Kolejni amerykańscy żołnierze z 82. Dywizji Powietrznodesantowej przybyli do Polski. Na lotnisku w Jasionce pod Rzeszowem w niedzielę wylądował drugi samolot z głównymi siłami USA, których celem jest wsparcie wschodniej flanki NATO w obliczu narastającego konfliktu pomiędzy Rosją a Ukrainą. Przyleciał też wojskowy sprzęt.
Samolot Boeing C-17 Globemaster wylądował na płycie lotniska w Jasionce po godzinie 19 w niedzielę. Przybyli nim kolejni żołnierze USA mający wesprzeć wschodnią flankę NATO.
Wcześniej tego dnia, przed godziną 14 na płycie podrzeszowskiego lotniska wylądował amerykański samolot Boeing C-17 Globemaster III, którym do Polski z bazy lotniczej Dover w stanie Delaware przyleciała grupa żołnierzy z 82. Dywizji Powietrznodesantowej.
Błaszczak: to najlepsza odpowiedź na zagrożenia
Minister obrony narodowej Mariusz Błaszczak mówił po godz. 14 na briefingu, że to pierwsza grupa żołnierzy amerykańskich pochodzących z elitarnej jednostki. – Ci żołnierze są doskonale znani żołnierzom Wojska Polskiego. Niejednokrotnie wspólnie ćwiczyli. Niejednokrotnie brali udział w misjach. Służyli ramię w ramię w wielu państwach na całym świecie – dodał.
- Razem jesteśmy silniejsi – podkreślił Błaszczak. Przekazał, że kolejne samoloty z amerykańskimi żołnierzami "będą lądowały w ciągu najbliższych godzin". Dodał, że żołnierze "będą operowali w południowo-wschodniej części naszego kraju, a więc wschodnia flanka Sojuszu Północnoatlantyckiego stanowiąca wschodnią granicę Rzeczpospolitej Polskiej".
Błaszczak mówił, że to najlepsza odpowiedź na zagrożenia, które dotyczą wschodniej flanki NATO. Dodał, że to świadczy także o bardzo poważnym traktowaniu obowiązków sojuszniczych.
- Odstraszanie i solidarność to najlepsza odpowiedź na agresywną politykę Moskwy, na agresywną próbę odbudowy imperium rosyjskiego - powiedział szef MON.
Jak dodał, "to jest odpowiedź", która została przygotowana w ramach rozmów, także tych dwustronnych. - Miałem sposobność kilkakrotnie, w ostatnim tygodniu również, rozmawiać z sekretarzem obrony USA Lloydem Austinem na ten temat. Ale to jest konsekwencja wielu spotkań, wielu rozmów pana prezydenta Andrzeja Dudy, jako zwierzchnika Sił Zbrojnych - mówił Błaszczak.
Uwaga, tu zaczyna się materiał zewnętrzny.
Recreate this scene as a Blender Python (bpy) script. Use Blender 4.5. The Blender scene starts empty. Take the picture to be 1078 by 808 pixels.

- A więc to jest najlepsza odpowiedź na zagrożenia, to jest jedyna metoda, żeby zapewnić bezpieczeństwo Polsce, ale także innym państwom Sojuszu Północnoatlantyckiego na wschodniej flance NATO - podkreślił.
Kolejne samoloty lądują w Polsce
W sobotę rano na lotnisku w Jasionce wylądował jeden niewielki samolot z amerykańskimi żołnierzami z 82. Dywizji Powietrznodesantowej. Major Przemysław Lipczyński z 18 Dywizji Zmechanizowanej przekazał tego dnia, że samolotem przyleciały osoby z grupy przygotowawczej oraz część dowództwa żołnierzy, którzy będą w Polsce stacjonować. Agencja Reuters podała zaś, że amerykańska armia potwierdziła, iż do Polski przybył dowódca 82. Dywizji Powietrznodesantowej, generał Christopher Donahue.
Dzień wcześniej - w piątek - na lotnisku w Jasionce wylądowało osiem amerykańskich samolotów, którymi przyleciała grupa przygotowawcza. Jej zadaniem jest zabezpieczenie logistyczne żołnierzy, którzy będą stacjonować w Polsce.
Amerykańscy żołnierze na wschodniej flance NATO
2 lutego Pentagon zapowiedział czasowe zwiększenie liczby wojsk USA w Europie w celu wzmocnienia wschodniej flanki NATO w związku z koncentracją rosyjskich wojsk przy granicy Ukrainy. 1700 żołnierzy trafi do Polski, 300 do Niemiec, a około tysiąca zostanie przebazowanych z Niemiec do Rumunii.
W USA w stan podwyższonej gotowości do rozmieszczenia w Europie postawiono w ostatnich tygodniach 8500 żołnierzy.